途中で助けた犬どもが結構薄情で、すぐどっかに行っちゃうところがなかなか切ねえなというところではあった。
せっかく助けた犬たちは!猫も鳥に対して助けてやろうよ的な感じで、わざわざ助けたのに。餌を食うは、場所を占拠するは、なかなかだよ、せっかく助けたのにちょっと迷惑集団であったというところもなかなか考えさせられる。
ラストは、冒頭との対比。冒頭で猫が水面を見て、水面に映った自分を見ているというところから物語はスタートする。その対比で、猫がのぞく水面で水の流れ、フローが静まっていき、洪水がおさまっていくことが示される。
かつ、最初は1人だった猫が、最後には仲間の猿、犬、カピバラがいる状態で水面を見れたというところで終わる。
ここはちゃんと冒頭の猫一匹との対比になっていて、仲間ができたことが分かりやすく示されている。非常に良い、分かりやすく良い。
これは本当、ある意味実況向きというか、観客がそれぞれ、この猫はこういう風に喋ってんじゃないか、犬はこういう風に喋ってんじゃないかみたいなことを想像できるというところも良い。
各国の人が各国の言葉で、こんな感じで会話してんじゃないかと想像させるところが良い。

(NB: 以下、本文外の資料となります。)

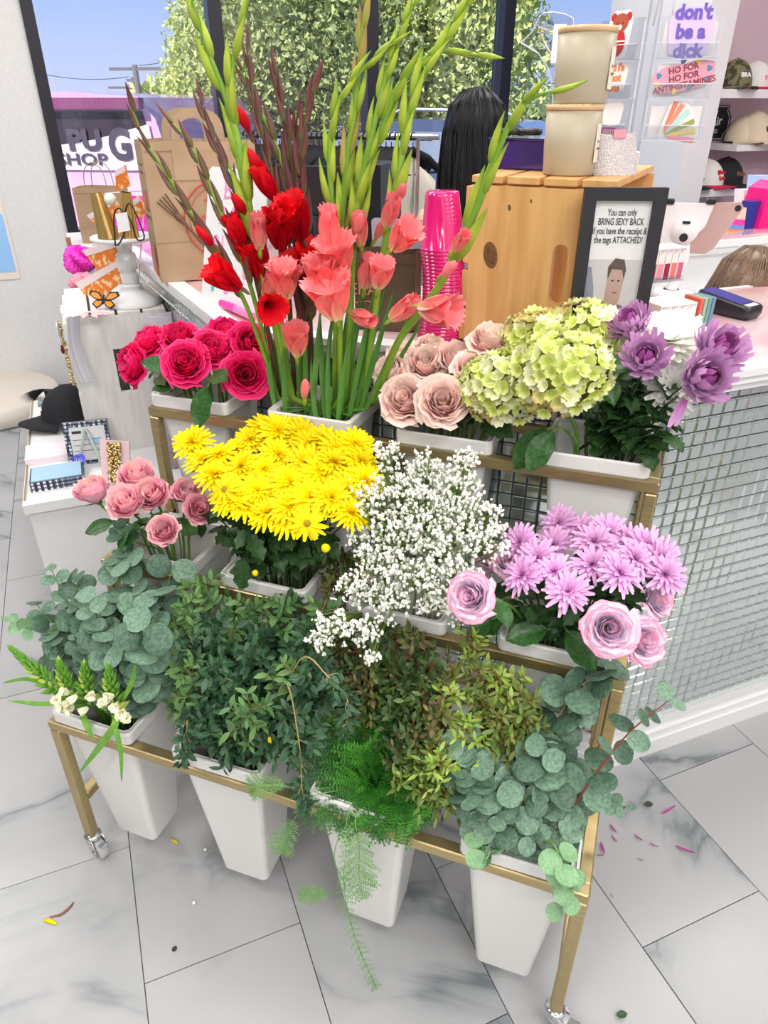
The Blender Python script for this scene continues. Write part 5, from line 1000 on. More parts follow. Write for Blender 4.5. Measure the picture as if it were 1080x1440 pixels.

もちろん、猿の集団が妙に冠かぶってておしゃれじゃないか?とか、動物こんなに人間っぽい動きする?みたいな、作為的な面はある。
しかし、エンターテイメント的な面があるからこそ良いというところもあり、ここら辺のリアルとファンタジー的なところのバランスも、すごいなと思った。
こういう全くセリフがないストーリーというのは、うまくいけば本当に言葉のわからない人とか、世界各国で翻訳なしで上映できるし、それぞれの人に訴えることができるから、うまくいけばすごいんだけれども、やっぱり作るのはすごく難しくて、セリフなしで動きだけで表現するのは本当に結構大変で、そこを90分やってのけたというのは、それはアカデミー賞を取るよなという説得力を感じた。